Robert 
    Rodríguez tiene un estilo muy particular, en el que la diversión parece ser 
    la excusa para cualquier disparate. Desde una invasión alienígena en una 
    escuela estadounidense hasta la venganza emprendida por un asesino 
    disfrazado de mariachi, pasando por unos niños metidos a espías para 
    rescatar a sus padres, todo vale para este director nacido en San Antonio 
    (Texas) pero muy emparentado con México, quien riega sus films con citas 
    cinéfilas, se ocupa de casi todos los aspectos (producción, guión, 
    dirección, música, cámara e incluso del vestuario) y acostumbra trabajar con 
    un grupo estable de amigos e invitados especiales como Antonio Banderas, 
    Salma Hayek, George Clooney, Quentin Tarantino y Steve Buscemi, entre otros.
    Aquí la 
    cosa se pone más disparatada que nunca. Después del éxito de la trilogía 
    Mini espías (en la cual consiguió imponer una llamativa sensibilidad 
    infantil que no excluyó la madurez y el espíritu aventurero), Rodríguez tuvo
    pista para hacer lo que quisiera. Y en Erase una vez en México, 
    que completa otra trilogía (la iniciada con El Mariachi y La 
    balada del pistolero), el director y su gente se hicieron una fiesta: 
    secuencias de acción totalmente fuera de las normas; un argumento complicado 
    en el que se mezclan conspiraciones, venganzas y traiciones; la 
    experimentación con cámaras digitales; un homenaje al Western (desde el 
    mismo título); gran cantidad de personajes que apenas si se cruzan; un 
    contenido patriótico y político inusual en esta clase de lanzamientos, y 
    sigue la lista. Erase una vez en México por momentos camina 
    sobre la cornisa, con enorme riesgo de caer en el total ridículo. 
    
    Si no lo hace es porque es 
    como una de esas personas que nunca se la creen y son conscientes 
    tanto de sus limitaciones como de sus virtudes. Además, su patriotismo, que 
    no es el prepotente y remanido patriotismo yanqui sino uno en favor del 
    pueblo mexicano, no esconde una mirada ácida y amarga sobre los manejos 
    políticos comandados desde el Norte a través de rebeliones y golpes de 
    Estado. Este aspecto de la película está notablemente expuesto, pero no por 
    los personajes de Antonio Banderas, Willem Dafoe, Rubén Blades o Mickey 
    Rourke (todos correctos en sus papeles), ni por el de Salma Hayek, que luce 
    tan hermosa como siempre. Menos que menos por el del cantante Enrique 
    Iglesias, tan espantosamente actuado... como cabía imaginar. 
    
    El que pinta notablementes 
    este panorama es Johnny Depp, quien interpreta a un agente de la CIA. 

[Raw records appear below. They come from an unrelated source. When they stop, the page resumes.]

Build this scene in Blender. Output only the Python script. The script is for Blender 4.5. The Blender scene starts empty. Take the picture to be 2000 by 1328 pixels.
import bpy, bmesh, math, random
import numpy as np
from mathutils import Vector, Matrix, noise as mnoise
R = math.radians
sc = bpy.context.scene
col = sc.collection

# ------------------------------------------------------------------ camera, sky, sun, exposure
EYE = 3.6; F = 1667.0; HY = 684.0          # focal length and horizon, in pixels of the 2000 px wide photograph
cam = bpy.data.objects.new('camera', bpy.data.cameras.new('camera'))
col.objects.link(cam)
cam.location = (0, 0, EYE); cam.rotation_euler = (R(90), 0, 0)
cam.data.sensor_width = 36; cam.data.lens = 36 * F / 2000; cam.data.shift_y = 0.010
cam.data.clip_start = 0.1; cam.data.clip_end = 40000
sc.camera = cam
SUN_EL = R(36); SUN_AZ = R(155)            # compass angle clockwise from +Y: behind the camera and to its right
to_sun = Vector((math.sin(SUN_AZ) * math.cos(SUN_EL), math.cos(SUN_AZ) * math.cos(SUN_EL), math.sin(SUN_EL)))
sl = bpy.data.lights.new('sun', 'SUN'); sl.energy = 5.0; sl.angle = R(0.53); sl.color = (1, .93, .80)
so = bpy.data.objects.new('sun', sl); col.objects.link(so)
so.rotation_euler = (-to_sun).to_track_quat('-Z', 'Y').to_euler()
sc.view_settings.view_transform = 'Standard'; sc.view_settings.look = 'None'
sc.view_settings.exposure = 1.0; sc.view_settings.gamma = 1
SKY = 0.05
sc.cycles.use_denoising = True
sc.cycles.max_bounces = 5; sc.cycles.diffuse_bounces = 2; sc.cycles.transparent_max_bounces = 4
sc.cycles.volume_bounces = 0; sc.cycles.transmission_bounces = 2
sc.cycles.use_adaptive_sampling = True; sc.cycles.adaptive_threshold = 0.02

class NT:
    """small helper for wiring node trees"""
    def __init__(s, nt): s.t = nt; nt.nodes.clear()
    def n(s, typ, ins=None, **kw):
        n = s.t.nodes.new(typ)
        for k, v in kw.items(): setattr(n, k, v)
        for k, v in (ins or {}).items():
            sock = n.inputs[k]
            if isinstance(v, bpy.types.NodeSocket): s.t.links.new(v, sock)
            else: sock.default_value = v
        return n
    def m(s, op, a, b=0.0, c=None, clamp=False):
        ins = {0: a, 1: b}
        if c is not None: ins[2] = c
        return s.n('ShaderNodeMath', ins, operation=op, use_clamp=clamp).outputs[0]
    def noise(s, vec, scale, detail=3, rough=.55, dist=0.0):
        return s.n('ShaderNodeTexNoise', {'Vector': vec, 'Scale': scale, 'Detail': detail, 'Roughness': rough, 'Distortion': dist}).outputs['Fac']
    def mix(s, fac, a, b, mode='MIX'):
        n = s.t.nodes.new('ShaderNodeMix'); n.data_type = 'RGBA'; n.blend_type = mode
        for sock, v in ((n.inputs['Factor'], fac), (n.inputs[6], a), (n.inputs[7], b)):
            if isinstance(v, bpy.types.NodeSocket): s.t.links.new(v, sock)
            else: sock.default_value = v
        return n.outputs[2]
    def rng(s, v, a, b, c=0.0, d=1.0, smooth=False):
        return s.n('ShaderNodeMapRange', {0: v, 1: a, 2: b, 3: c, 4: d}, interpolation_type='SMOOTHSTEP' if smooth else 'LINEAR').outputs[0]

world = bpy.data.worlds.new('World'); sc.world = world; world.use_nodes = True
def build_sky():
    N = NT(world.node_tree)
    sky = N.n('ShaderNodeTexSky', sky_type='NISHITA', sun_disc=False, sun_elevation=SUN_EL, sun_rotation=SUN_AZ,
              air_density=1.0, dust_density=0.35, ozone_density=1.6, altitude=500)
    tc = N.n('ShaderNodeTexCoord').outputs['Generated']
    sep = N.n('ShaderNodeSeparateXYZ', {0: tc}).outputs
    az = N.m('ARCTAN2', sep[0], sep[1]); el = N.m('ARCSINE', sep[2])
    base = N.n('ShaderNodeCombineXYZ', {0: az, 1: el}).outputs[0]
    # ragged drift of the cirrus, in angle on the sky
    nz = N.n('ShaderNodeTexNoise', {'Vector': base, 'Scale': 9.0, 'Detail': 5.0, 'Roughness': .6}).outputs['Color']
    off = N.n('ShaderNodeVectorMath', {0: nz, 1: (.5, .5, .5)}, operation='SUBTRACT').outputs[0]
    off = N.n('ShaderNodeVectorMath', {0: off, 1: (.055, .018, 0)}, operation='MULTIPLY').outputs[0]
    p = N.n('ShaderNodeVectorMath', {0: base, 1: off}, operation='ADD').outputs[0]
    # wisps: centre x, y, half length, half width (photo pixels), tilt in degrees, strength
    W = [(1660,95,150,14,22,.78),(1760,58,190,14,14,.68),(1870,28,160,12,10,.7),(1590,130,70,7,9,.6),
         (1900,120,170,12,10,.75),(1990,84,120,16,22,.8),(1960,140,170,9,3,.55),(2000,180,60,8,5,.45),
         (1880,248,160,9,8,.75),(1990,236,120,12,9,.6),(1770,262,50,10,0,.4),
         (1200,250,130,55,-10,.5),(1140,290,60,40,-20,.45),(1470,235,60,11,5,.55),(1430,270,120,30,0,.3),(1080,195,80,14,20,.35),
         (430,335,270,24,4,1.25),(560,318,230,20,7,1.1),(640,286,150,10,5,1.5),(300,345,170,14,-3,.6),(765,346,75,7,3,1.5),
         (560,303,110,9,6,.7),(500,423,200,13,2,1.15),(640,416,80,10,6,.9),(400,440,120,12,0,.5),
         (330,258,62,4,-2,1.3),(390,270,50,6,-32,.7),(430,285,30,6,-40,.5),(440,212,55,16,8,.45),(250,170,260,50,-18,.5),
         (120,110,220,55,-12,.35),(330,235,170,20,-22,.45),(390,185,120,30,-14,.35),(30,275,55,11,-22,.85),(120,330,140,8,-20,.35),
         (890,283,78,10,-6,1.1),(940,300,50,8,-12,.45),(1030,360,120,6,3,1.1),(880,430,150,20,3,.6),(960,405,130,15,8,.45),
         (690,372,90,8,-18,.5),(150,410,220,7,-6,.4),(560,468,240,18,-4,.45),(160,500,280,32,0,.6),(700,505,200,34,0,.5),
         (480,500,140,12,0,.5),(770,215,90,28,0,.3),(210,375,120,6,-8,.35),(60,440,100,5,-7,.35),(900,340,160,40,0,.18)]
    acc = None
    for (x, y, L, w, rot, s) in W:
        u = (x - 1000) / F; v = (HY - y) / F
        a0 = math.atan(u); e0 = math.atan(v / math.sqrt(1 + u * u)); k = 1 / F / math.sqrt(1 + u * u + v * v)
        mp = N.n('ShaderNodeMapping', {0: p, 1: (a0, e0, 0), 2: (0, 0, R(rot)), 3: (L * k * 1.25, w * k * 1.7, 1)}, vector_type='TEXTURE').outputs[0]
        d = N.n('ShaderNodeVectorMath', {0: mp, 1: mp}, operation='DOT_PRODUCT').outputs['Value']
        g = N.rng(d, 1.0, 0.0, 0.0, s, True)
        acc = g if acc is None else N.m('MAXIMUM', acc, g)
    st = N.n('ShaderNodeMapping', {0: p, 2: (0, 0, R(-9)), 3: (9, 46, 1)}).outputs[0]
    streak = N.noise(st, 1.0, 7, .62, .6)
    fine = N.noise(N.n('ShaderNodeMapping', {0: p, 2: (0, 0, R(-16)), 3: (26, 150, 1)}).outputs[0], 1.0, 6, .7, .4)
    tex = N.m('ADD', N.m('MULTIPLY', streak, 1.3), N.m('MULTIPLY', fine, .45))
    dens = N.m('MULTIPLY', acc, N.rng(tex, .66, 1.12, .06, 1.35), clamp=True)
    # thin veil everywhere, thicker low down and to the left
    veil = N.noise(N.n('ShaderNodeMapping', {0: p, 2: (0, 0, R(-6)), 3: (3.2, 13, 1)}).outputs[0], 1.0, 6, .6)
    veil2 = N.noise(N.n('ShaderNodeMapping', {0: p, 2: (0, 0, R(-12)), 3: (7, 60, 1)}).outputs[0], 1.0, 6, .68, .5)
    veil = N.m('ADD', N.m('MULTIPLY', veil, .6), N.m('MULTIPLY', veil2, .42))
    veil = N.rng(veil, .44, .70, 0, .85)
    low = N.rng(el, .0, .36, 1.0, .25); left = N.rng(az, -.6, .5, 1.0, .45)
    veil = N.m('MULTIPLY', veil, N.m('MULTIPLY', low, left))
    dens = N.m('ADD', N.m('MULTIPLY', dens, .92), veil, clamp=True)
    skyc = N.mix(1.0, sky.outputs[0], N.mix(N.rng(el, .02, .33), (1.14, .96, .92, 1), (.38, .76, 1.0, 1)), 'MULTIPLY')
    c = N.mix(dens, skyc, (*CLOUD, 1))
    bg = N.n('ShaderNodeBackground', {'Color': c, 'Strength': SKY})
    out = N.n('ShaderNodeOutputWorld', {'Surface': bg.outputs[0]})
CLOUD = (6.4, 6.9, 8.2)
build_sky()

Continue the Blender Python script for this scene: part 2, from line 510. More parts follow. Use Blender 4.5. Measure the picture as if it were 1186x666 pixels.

    Definitivamente un mal tipo, pero también encantador, el agente especial 
    Sands se vanagloria de cómo maneja los hilos del poder. México es su tierra 
    adoptiva, donde conoce a todo el mundo y se mueve con total impunidad, 
    organizando rebeliones y cambios de mando cada vez que quiere y necesita. 
    Incluso en los peores momentos, es capaz de repetirse a sí mismo: “Yo los 
    pongo y luego los veo caer, I’m living la vida loca.” Sin Johnny Depp 
    en su pellejo, este personaje no hubiera funcionado. Brillante, y sobre todo 
    irónico, Depp parece flotar por la película, riéndose de todo y de 
    todos. Con este papel, sumado al del pirata de La maldición del Perla 
    Negra, Johnny se perfila para intérprete del año. 
    
    Irregular, caótica, Erase 
    una vez en México no deja de ser un entretenimiento arrollador, repleto 
    de recursos desbocados, pero casi siempre genuinos. De esos que impactan a 
    tal punto que invitan al espectador a salir del cine (y al crítico a cerrar 
    la nota) gritando cosas. ¡Que viva México y la revolución, carajo!